California Central Valley Summer Heat Waves Form Two Ways*

Abstract

Abstract California Central Valley (CCV) heat waves are grouped into two types based on the temporal and spatial evolution of the large-scale meteorological patterns (LSMPs) prior to onset. The k-means clustering of key features in the anomalous temperature and zonal wind identifies the two groups. Composite analyses show different evolution prior to developing a similar ridge–trough–ridge pattern spanning the North Pacific at the onset of CCV hot spells. Backward trajectories show adiabatic heating of air enhanced by anomalous sinking plus horizontal advection as the main mechanisms to create hot lower-tropospheric air just off the Northern California coast, although the paths differ between clusters. The first cluster develops the ridge at the west coast on the day before onset, consistent with wave activity flux traveling across the North Pacific. Air parcels that arrive at the maximum temperature anomaly (just off the Northern California coast) tend to travel a long distance across the Pacific from the west.
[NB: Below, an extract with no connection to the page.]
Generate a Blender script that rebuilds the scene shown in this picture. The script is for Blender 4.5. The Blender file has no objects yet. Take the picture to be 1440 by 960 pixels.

The second cluster has the ridge in place for several days prior to extreme CCV heat, but this ridge is located farther north, with heat anomaly over the northwestern United States. This ridge expands south as air parcels at midtropospheric levels descend from the northwest while lower-level parcels over land tend to bring hot air from directions ranging from the hot area to the northeast to the desert areas to the southeast. These two types reveal unexpected dynamical complexity, hint at different remote associations, and expand the assessment needed of climate models’ simulations of these heat waves.